Exercise directions: Show each line of the data below that has the string "from" in it.

Data shown:
»»

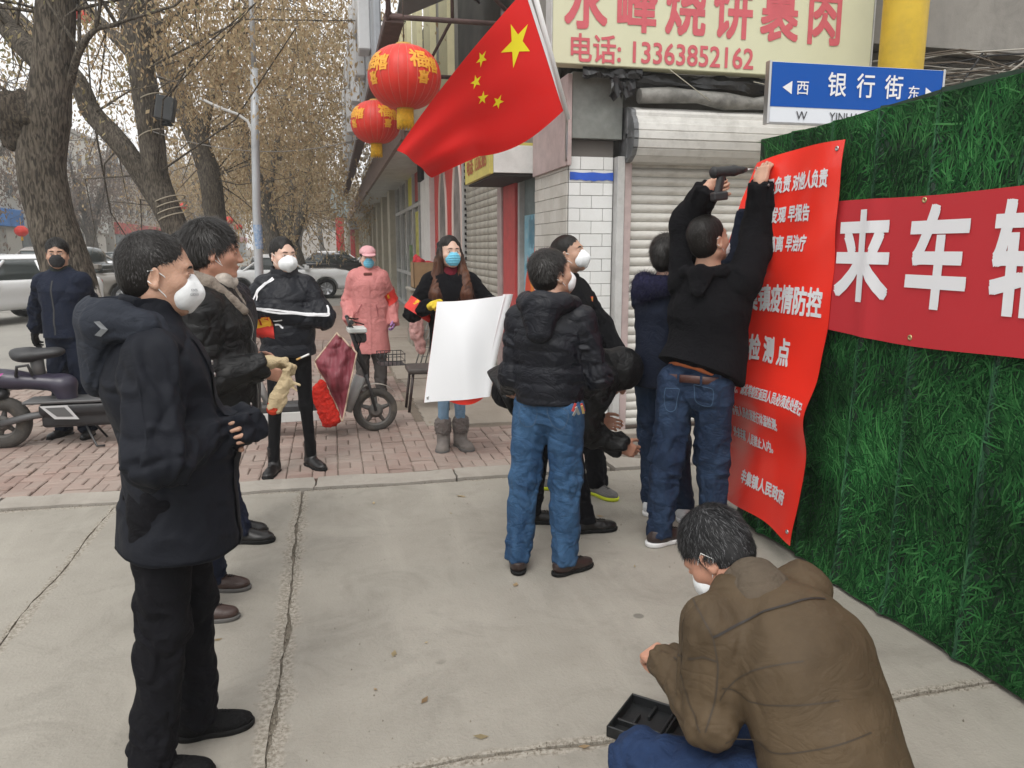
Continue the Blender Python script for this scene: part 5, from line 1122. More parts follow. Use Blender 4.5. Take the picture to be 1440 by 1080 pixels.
# ---------------------------------------------------------------- cars
CARC={}
def csurf(key,prims):
    if key not in CARC: CARC[key]=surface(prims,.036)
    return CARC[key]
def make_car(label,loc,rz,col,kind='sedan',matname='car_white'):
    root=empty('parked_car',loc,rz); tag(root,label,'car','parked cars'); pm=mat(matname,col,.25,coat=.6,spec=.5)
    L_,W=(2.25,.88) if kind!='suv' else (2.2,.92); top={'sedan':1.45,'hatch':1.5,'suv':1.68}[kind]; belt={'sedan':.92,'hatch':.96,'suv':1.05}[kind]
    p=[RBox((0,0,.60),(W,L_,.30),None,.16,.05),RBox((0,-.15,.80),(W*.96,L_*.90,.16),None,.10,.12),RBox((0,L_*.62,.78),(W*.93,L_*.33,.12),None,.12,.12)]
    g0,g1={'sedan':(-1.25,.75),'hatch':(-1.95,.95),'suv':(-2.0,.75)}[kind]
    cab=[Cone((0,g0+.55,top-.28),(0,g1-.55,top-.28),.28,.28,(1,0,0),(2.35,1),.06),RBox((0,(g0+g1)/2,belt+.02),(W*.88,(g1-g0)/2+.05,.14),None,.1,.2)]
    arch=[Ell((sx*W,sy,.33),(.32,.39,.39),None,.02,True) for sx in (-1,1) for sy in (1.38,-1.32)]
    V,F=csurf(kind+'b',p+arch); raw_mesh('body',V,F,pm,root,True)
    V,F=csurf(kind+'c',cab); raw_mesh('window_glass',V,F,DG,root,True)
    roof=[Cone((0,g0+.55,top-.275),(0,g1-.62,top-.275),.292,.288,(1,0,0),(2.35,1),.06),Cut((0,0,top-.12),(0,0,-1))]
    V,F=csurf(kind+'r',roof); raw_mesh('roof',V,F,pm,root,True)
    for sx in (-1,1):
        mb=MB()
        for y0,y1 in ((g1+.02,g1-.62),((g0+g1)/2,(g0+g1)/2),(g0+.02,g0+.58)): mb.tube([(sx*(W*.93),y0,belt-.0),(sx*(W*.70),y1,top-.13)],.035,6)
        mb.build('pillar',pm,root)
        MB().bbox((sx*W*1.0-.07,g1-.05,belt+.03),(sx*W*1.0+.12*sx if sx>0 else sx*W-.12+.0,g1+.1,belt+.17),.02).build('wing_mirror',pm,root) if sx>0 else MB().bbox((-W-.14,g1-.05,belt+.03),(-W+.04,g1+.1,belt+.17),.02).build('wing_mirror',pm,root)
        h=MB(); h.bbox((sx*.62-.18,L_-.12,.62),(sx*.62+.18,L_-.02+.015,.76),.03); h.build('headlight',mat('lamp_clear',(.5,.52,.55),.15,spec=.8),root); h=MB(); h.bbox((sx*.66-.14,-L_-.01,.72),(sx*.66+.14,-L_+.08,.88),.02); h.build('tail_light',mat('lamp_red',(.35,.02,.02),.3),root)
        for sy in (1.38,-1.32):
            w_=empty('wheel',(sx*(W-.09),sy,.33)); w_.parent=root; R90=Matrix.Rotation(math.pi/2,3,'Y'); mb=MB(); mb.lathe([(.21,-.1),(.31,-.1),(.33,-.07),(.33,.07),(.31,.1),(.21,.1),(.21,-.1)],n=28,M=R90); mb.build('tyre',RUBK,w_)
            mb=MB(); mb.lathe([(.21,.06),(.20,.09),(.19,.06),(.0,.05)],n=28,M=R90); mb.lathe([(.21,-.06),(.20,-.09),(.19,-.06),(.0,-.05)],n=28,M=R90)
            for q in range(7): a=q*2*math.pi/7; mb.tube([(sx*.075,0,0),(sx*.075,.19*math.cos(a),.19*math.sin(a))],.02,5)
            mb.build('rim',mat('alloy',(.42,.43,.45),.35,metal=.6),w_)
    MB().bbox((-.45,L_-.04,.46),(.45,L_+.012,.60),.02).build('grille',RUBK,root); MB().bbox((-.22,L_+.0,.36),(.22,L_+.025,.47),.005).build('number_plate',mat('plate_blue',(.03,.10,.35),.5),root)
    return root
make_car('white sedan parked side on behind the lamp post',(-1.62,27.2,-.03),rad(-86),(.78,.79,.80),'sedan')
make_car('white hatchback facing the camera at the left edge, across from the scooter',(-7.35,19.6,-.03),rad(152),(.76,.77,.78),'hatch')
make_car('grey brown sport utility car parked behind the burled tree',(-6.9,24.6,-.03),rad(-100),(.16,.145,.125),'suv','car_grey_brown')
make_car('dark car half hidden behind the white sedan',(.1,39,-.03),rad(-60),(.05,.05,.055),'sedan','car_dark')
make_car('second white car parked at the red pillars, far right side of the street',(.3,47,-.03),rad(-140),(.7,.71,.72),'hatch')
make_car('silver car far across the street, left edge',(-12.6,33,-.03),rad(170),(.5,.52,.53),'sedan','car_silver')
make_car('silver car next along the far kerb',(-12.4,41,-.03),rad(175),(.5,.52,.53),'sedan','car_silver')
make_car('white car farthest along the far kerb',(-12.2,49,-.03),rad(175),(.7,.71,.72),'sedan')
tb=empty('rubbish_bin',(-9.6,26.5,0),.2); tag(tb,'green wheeled rubbish bin by the road at the left edge','bin'); GRB=mat('bin_green',(.03,.14,.06),.6); MB().prism([(-.3,.1),(.3,.1),(.36,.95),(-.36,.95)],-.35,.35).build('bin_body',GRB,tb); MB().bbox((-.38,-.38,.95),(.38,.38,1.02),.02).build('lid',GRB,tb)
for sx in (-1,1): mb=MB(); mb.tube([(sx*.3,.3,.09),(sx*.36,.3,.09)],.09,12); mb.build('wheel',RUBK,tb)
# ---------------------------------------------------------------- red lanterns
LR=mat('lantern_red',(.62,.025,.012),.5,var=.12,vscale=5); LG=mat('tassel_gold',(.72,.42,.02),.6,var=.2,vscale=40)
def lantern(label,loc,R_,H_,txt='恭喜发财'):
    e=empty('lantern',loc); tag(e,label,'lantern','red lanterns hung from the upper sign'); mb=MB(); V=[];F=[]; n=96; m_=22
    for i in range(m_+1):
        a=math.pi*(.06+.88*i/m_)
        for j in range(n): t=2*math.pi*j/n; r=R_*math.sin(a)**.82*(1-.022*abs(math.cos(t*12))**6*0+.020*(abs(math.sin(t*12))**.7-.8)); V.append((r*math.cos(t),r*math.sin(t),H_*math.cos(a)))
    for i in range(m_):
        for j in range(n): F.append((i*n+j,(i+1)*n+j,(i+1)*n+(j+1)%n,i*n+(j+1)%n))
    sk=raw_mesh('silk_skin',V,F,LR,e,True); mb=MB()
    for j in range(0,24): t=2*math.pi*j/24; mb.tube([((R_*.985*math.sin(a)**.82+.002)*math.cos(t),(R_*.985*math.sin(a)**.82+.002)*math.sin(t),H_*math.cos(a)) for a in np.linspace(.2,2.94,14)],.0022,4,caps=False)
    mb.build('rib',mat('rib_pink',(.60,.16,.12),.5),e); mb=MB(); mb.lathe([(.0,H_*1.05),(R_*.22,H_*1.05),(R_*.24,H_*.93),(R_*.2,H_*.93)],n=20); mb.lathe([(.2*R_,-H_*.93),(R_*.24,-H_*.93),(R_*.22,-H_*1.05),(0,-H_*1.05)],n=20); mb.build('cap',mat('cap_gold',(.5,.28,.05),.5),e)
    mb=MB()
    for j in range(44): t=2*math.pi*j/44; rr=R_*.21; mb.tube([(rr*math.cos(t),rr*math.sin(t),-H_),(rr*1.06*math.cos(t+.05),rr*1.06*math.sin(t+.05),-H_*1.55-.01*(j%3))],.006,4)
    mb.build('tassel',LG,e); mb=MB(); mb.tube([(0,0,H_),(0,0,H_+.5)],.005,5); mb.build('cord',mat('cord_dark',(.05,.03,.02),.8),e)
    def wrapped(ch,phi,zz,s_):
        V,F=text_mesh(ch,s_,.004); out=[]
        for x,y,_ in V:
            z=zz+y; a=math.acos(max(-.99,min(.99,z/H_))); r=R_*math.sin(a)**.82; out.append(((r+.006)*math.cos(phi+x/r),(r+.006)*math.sin(phi+x/r),z))
        raw_mesh('lettering',np.array(out),F,mat('lantern_gold',(.78,.36,.03),.5),e)
    for ph in (-1.25,-2.75,.25):
        wrapped('福',ph,.085*H_/.25,.15*R_/.3); wrapped('禧',ph+.42,.055*H_/.25,.13*R_/.3); wrapped('喜',ph+.12,-.05*H_/.25,.10*R_/.3)
    return e
lantern('large round red lantern with gold characters, nearer of the two beside the flag',(.68,7.03,3.06),.315,.262); lantern('smaller looking red lantern with yellow tassel, farther and lower beside the flag',(.62,10.3,3.18),.315,.262)
for i,(x,y,d) in enumerate(((310,301,40),(322,310,42),(335,320,45),(362,326,48),(118,22,24),(258,290,50),(30,325,30))):
    c=at(x,y,d); e=empty('far_lantern',c); tag(e,['small red lantern among the branches, highest of the middle cluster','small red lantern below the highest of the middle cluster','small red lantern third down the middle cluster','small red lantern lowest of the middle cluster','lone small red lantern against the sky beside the burled tree','small red lantern beside the forked tree trunk','small red lantern over the parked cars at the left'][i],'lantern','small lanterns strung along the street'); mb=MB(); mb.lathe([(0,.2),(.1,.2),(.22,.1),(.25,0),(.22,-.1),(.1,-.2),(0,-.2)],n=12); mb.build('shade',LR,e); mb=MB(); mb.tube([(0,0,.2),(0,0,.5)],.008,4); mb.tube([(0,0,-.2),(0,0,-.36)],.04,6); mb.build('tassel',LG,e)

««

Worked solution:
Continue the Blender Python script for this scene: part 5, from line 1122. More parts follow. Use Blender 4.5. Take the picture to be 1440 by 1080 pixels.
make_car('white hatchback facing the camera at the left edge, across from the scooter',(-7.35,19.6,-.03),rad(152),(.76,.77,.78),'hatch')
    e=empty('lantern',loc); tag(e,label,'lantern','red lanterns hung from the upper sign'); mb=MB(); V=[];F=[]; n=96; m_=22